The two-week CDDAR course was instructed in English, the same as the U.S. Air Force CDDAR course. This was an opportunity for the Chilean Airmen to practice speaking in English as they already often read in English, since their aircraft technical orders are the same as the U.S. Air Force.

“The course being in English actually helped me,” said Airman Gonzalo Payacan, 5th Air Brigade Maintenance Group F-16 Fighting Falcon crew chief of the Chilean air force. “All of the technical orders of my specialty are written in English. The course helps me prepare when needed.”

Throughout the training course, the Chilean airmen were given classroom instruction covering an aircraft recovery plan, personnel protective equipment, and CDDAR operation followed by hands on training.

Chilean airmen demonstrated their knowledge by responding to a simulated damaged disabled F-16 Fighting Falcon and connecting a crane to simulate lifting the aircraft for the final objective of the course.
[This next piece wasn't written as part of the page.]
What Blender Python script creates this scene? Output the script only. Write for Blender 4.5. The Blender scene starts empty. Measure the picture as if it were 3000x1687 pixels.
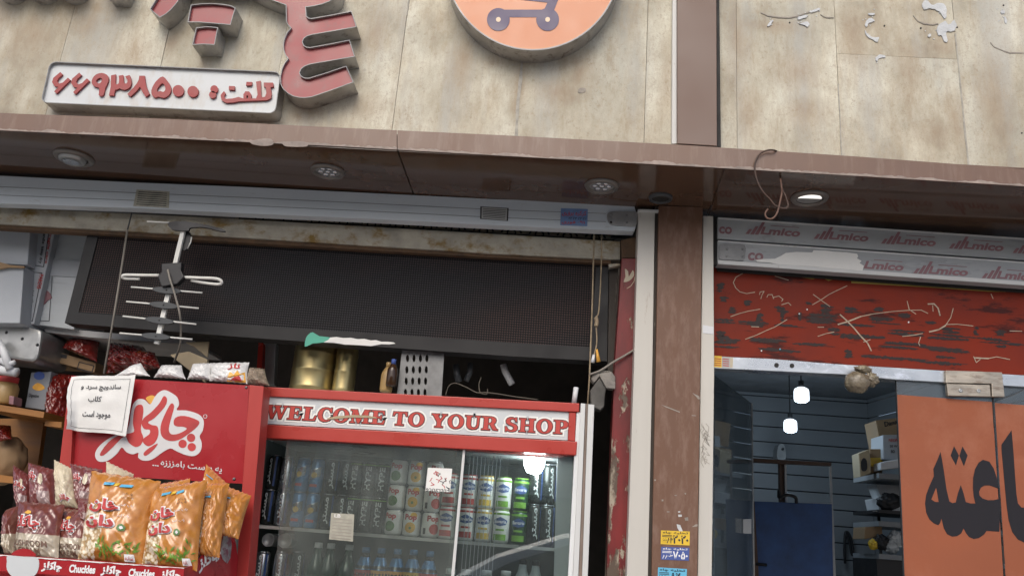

“To physically see the aircraft lift procedures was a great experience,” Paycan said. “I’m grateful to have experienced it.”

Thirty-five Chilean airmen graduated the CDDAR course from both locations. The Chilean airmen hailed from F-16 maintenance career fields to include crew chiefs, jet engine mechanics, sheet metal technicians, avionics mechanics, safety NCOs, egress technicians, nondestruction inspection technicians, aircrew flight equipment technicians, maintenance officers and quality assurance inspectors.

“It’s very important we interact with different aircraft specialties when we need to pick up an aircraft,” said Chilean air force Tech. Sgt. Benjamin Zepeda, 5th Air Brigade Maintenance Group F-16 Fighting Falcon crew chief. “They will have different viewpoints and they are going to be the ones lifting the aircraft.”

Upon completing the final objective, U.S. and Chilean airmen conducted a team debrief over what went well and what could be improved. The following day the U.S. Airmen held a graduation ceremony for the newly CDDAR certified Chilean airmen.

“Thank you for your time and your patience and for giving us the instruction, life experiences and your knowledge,” Zepeda said. “The instructors did everything in their power to make the course the best.”